I wrote an article the other week about how a government's self-confidence can easily fool the electorate that its strategy is working, regardless of the facts.
An article by Owen Jones in "The Independent" reiterates the point I mentioned: that it's difficult for an opposition to have a coherent strategy when the government's strategy is about having a simple, dishonest and distracting message, and repeating it again and again. As Owen Jones says, the government's devastating and disorienting line against the opposition is:
"We’re clearing up Labour’s mess. Labour overspent and now we’re balancing the books. A national deficit is like a household budget. Welfare is out of control and lining the pockets of the skivers. The unemployed person or immigrant down the road is living off your hard-earned taxes. Labour is in the pocket of union barons".
This is politics at its most cynical and divisive, not to mention dishonest. The reality of the Coalition's strategy is very different, as Seamas Milne says here. Austerity Britain is really about:
"payday loans, food banks, the bedroom tax, G4S and... zero-hours contracts"
This is all part of the government's plan. The Conservatives' plan is nothing less than a revolution by stealth; to undo the social progress that was made through the "postwar consensus", and a final completion of the Thatcherite (Neo-liberal) economic vision. It is a vision of hell for many employees.
The systematic erosion of employee rights is part and parcel of that. Anecdotes about the reality of zero-hour contracts abound: about how it is creating a growing workforce of virtual slaves, on top of the culture of internships that has proliferated.
The Tories claim that unemployment is going down and that the economy is improving. Even if this claim was taken at face value, there is a very simple reason why that might be true: because employers are offering jobs at far worse conditions than before, and with the ever-increasing cost of living, the unemployed have little choice. This is especially true of young people. So employers are able to "create" four jobs on zero-hours contracts, for example, where one "real" job would have existed before. This is the basis of Britain's so-called "recovery". So companies are improving their books by creating a new type of working regime.
The article about zero-hours contracts also describes the type of working regime. It has been said that private companies operate like dictatorships; it is government regulation that forces them to abide by humane and fair working conditions, otherwise it is a matter of the employer's whim. With the Conservatives intent on throwing those "restrictive" regulations out of the window, it is clear that employees working on zero-hours contracts are working in companies that operate like miniature Fascist dictatorships: where an employee's hours from one week to the next depend on currying favour with the boss, and a wrong word can get your hours and pay reduced to zero (while still being "employed"), until you are back in the boss' good books. Employees therefore need to compete with each other to get the most hours, while the employer treats his employees like serfs.The employee's contract bans him from finding other part-time work elsewhere to boost his earnings, so the only option he has is unemployment (and then having to explain to the job centre why he voluntarily gave up work).

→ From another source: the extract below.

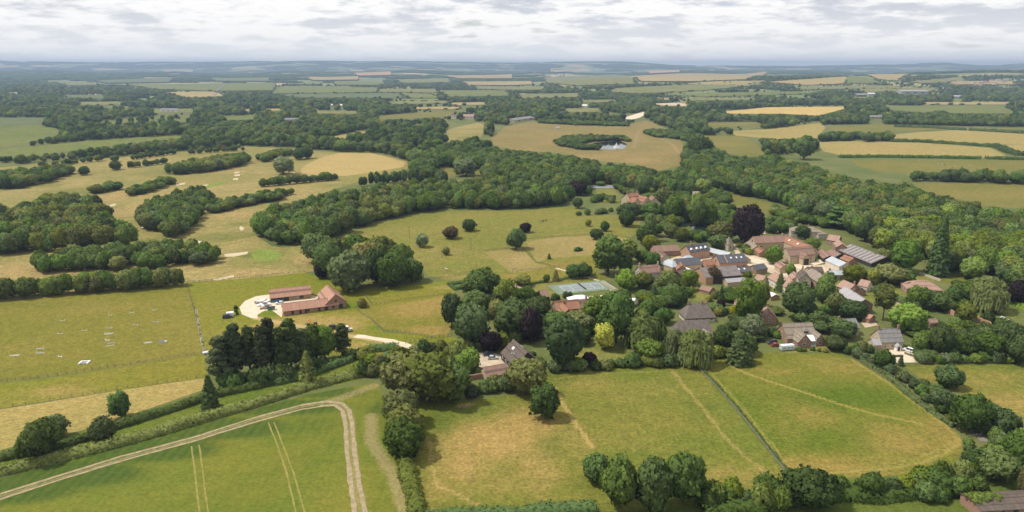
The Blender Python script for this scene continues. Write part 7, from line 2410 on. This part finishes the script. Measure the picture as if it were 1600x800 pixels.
# ------------------------------------------------------------------ the 300 that show largest become single trees, the rest is one mass
STUFF = []
inview = []
for t in TREES:
    X, Y, d = proj(t['x'], t['y'], t['z'])
    if -60 < X < 1660 and Y > 60 and Y - t['h'] * F / d < 830:
        inview.append(t)
    else:
        STUFF.append(t)
inview.sort(key=lambda t: (not t['hand'], -t['px']))
for i, t in enumerate(inview):
    if i < 300:
        if not t['hand']:
            t['label'] = "%s %s tree in %s" % (TWORD[t['tone']], KWORD[t['kind']], t['label'])
            t['group'] = t['group'] + ', ' + TWORD[t['tone']] + ' ' + KWORD[t['kind']]
        build_tree(t)
    else:
        STUFF.append(t)

# ------------------------------------------------------------------ shrubs
SHR = []


def shrubs(pts, n, w, hrat, tones, phrase, seed, group):
    """n shrubs spaced along a pixel polyline with some scatter"""
    r = random.Random(seed)
    q = [P(*p) for p in pts]
    ln = [0]
    for i in range(len(q) - 1):
        ln.append(ln[-1] + (q[i + 1] - q[i]).length)
    for k in range(n):
        s = (k + r.uniform(.2, .8)) / n * ln[-1]
        i = max(j for j in range(len(ln)) if ln[j] <= s + 1e-6)
        i = min(i, len(q) - 2)
        p = q[i].lerp(q[i + 1], (s - ln[i]) / (ln[i + 1] - ln[i] + 1e-9))
        ww = w * r.uniform(.7, 1.3)
        tn = r.choice(tones)
        build_tree(dict(kind='bush', x=p.x + r.uniform(-.2, .2) * w, y=p.y + r.uniform(-.2, .2) * w, z=p.z, w=ww, h=ww * hrat * r.uniform(.8, 1.25), tone=tn,
                        label="%s shrub %s" % (TWORD[tn], phrase), group=group + ', ' + TWORD[tn]))


shrubs([(865, 580), (900, 580), (950, 576), (1000, 571), (1050, 570), (1080, 572)], 15, 5.5, .8, ['grey', 'mid', 'olive', 'dark'], "in the row where gardens meet the dry meadow", 1, 'garden edge shrubs')
shrubs([(1095, 560), (1140, 556), (1180, 553)], 6, 5, .8, ['mid', 'lime', 'olive'], "below the lower thatched cottage garden", 2, 'thatch garden shrubs')
shrubs([(1316, 551), (1345, 560), (1376, 577), (1408, 594), (1430, 608), (1446, 624), (1474, 646), (1494, 662)], 15, 3.9, .8, ['olive', 'mid', 'dark', 'grey'], "in the overgrown hedge right of the green pasture", 3, 'pasture hedge shrubs')
shrubs([(1400, 590), (1440, 603), (1470, 625)], 6, 5, .7, ['mid', 'olive'], "between lane and right hand field", 4, 'lane shrubs')
shrubs([(1430, 566), (1470, 567), (1520, 566), (1600, 567)], 12, 5, .8, ['grey', 'mid', 'dark', 'light'], "along the top of the right hand field", 5, 'right field shrubs')
shrubs([(1090, 790), (1140, 782), (1180, 790), (1230, 792)], 8, 6, .9, ['dark', 'mid', 'light'], "in the bottom hedge left of the wide dark tree", 6, 'bottom hedge shrubs')
shrubs([(1290, 765), (1340, 768), (1390, 772), (1440, 762), (1500, 752), (1520, 740)], 14, 6, .9, ['dark', 'mid', 'olive', 'light'], "in the bottom hedge below the green pasture", 7, 'lower pasture hedge shrubs')
shrubs([(1506, 735), (1512, 712), (1514, 692)], 5, 3.4, .9, ['dark', 'mid'], "up the corner hedge of the green pasture", 8, 'corner hedge shrubs')
shrubs([(1530, 730), (1560, 715), (1600, 700)], 9, 6.5, .9, ['dark', 'mid', 'olive'], "in the thicket right of the corner gate", 9, 'gate thicket shrubs')
shrubs([(1535, 675), (1570, 700), (1610, 690)], 6, 6, .9, ['dark', 'mid'], "under the leafy corner tree at the right", 10, 'right corner shrubs')
shrubs([(540, 562), (570, 560), (590, 570), (620, 560), (650, 555), (690, 548), (715, 552), (720, 570)], 16, 6.0, .8, ['olive', 'mid', 'grey', 'dark', 'light'], "in the thicket below the chalky track", 11, 'track thicket shrubs')
shrubs([(560, 585), (590, 588), (600, 578), (545, 590)], 7, 5.5, .8, ['lime', 'olive', 'mid'], "round the top of the crop field", 12, 'crop top shrubs')
shrubs([(345, 606), (390, 602), (430, 596), (470, 588), (520, 572)], 14, 6, .85, ['dark', 'mid', 'dark'], "under the dark pines", 13, 'pine clump undergrowth')
shrubs([(735, 620), (760, 612), (790, 606), (800, 612)], 9, 5, .85, ['mid', 'dark', 'grey'], "at the foot of the small garage", 14, 'garage shrubs')
shrubs([(760, 602), (790, 598), (800, 590)], 6, 4, .85, ['mid', 'olive'], "between the garage and the round olive tree", 15, 'garage front shrubs')
shrubs([(700, 560), (720, 548), (735, 548)], 5, 5, .9, ['mid', 'lime'], "left of the gravel parking", 16, 'parking shrubs')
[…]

Lack of control is the key to fear. In "Austerity Britain", the rise of unpaid internships and the instability offered by zero-hours contracts are symbols of the government's attack on employees' rights. While the economy might be technically "improving", the figures say nothing about how the "recovery" is made possible: by destroying employees' rights. As always, when those at the top screw up, it's those at the bottom that take the hit. This is what can also be called "Corporate Socialism".
The financial crisis was seen by Neo-liberal supporters as a failure of government interference, rather than the true corruption of the market system created by globalisation, that gathers control in markets into huge cartels of multinationals, unaccountable to government. As this system creates a cartelisation of the world market on a macro level, it creates an incentive to make labour markets more and more flexible, and more and more uncertainty for employees. And creating uncertainty is the key to power.
The financial crisis therefore serves two useful purposes: as a way to instill fear and uncertainty (i.e. compliance) into the workforce; and as an opportunity to erode employee's rights.
The Neo-liberal model that the Coalition supports therefore has used the financial crisis as an opportunity to further extend the Neo-liberal "revolution". While the British economy may make some small recovery on paper, this hides the truth that the UK economy is massively weighted in favour of the financial and service sector in the South-east of England, as I've said before. The neo-liberal model is naturally weighted against all other parts of the country, as the various regional economies have never been able to fully adapt after the collapse of Empire fifty years ago. Parts of the north resemble parts of the former Soviet Union because some towns and cities (like in the USSR) specialised in one industry.
So while those responsible for the financial crisis - the corrupt financial institutions who created a credit time-bomb - remain unpunished, they pass the debt burden onto the taxpayer (via the government), who is then told that in this new regime, government cannot afford to do what it did before, and that employees must accept increasingly serf-like working conditions (that financially benefit those responsible for the financial crisis).
But this is ignored by many. As long as capitalism provides new forms of technology to pass the time between the destruction of their human rights, who cares?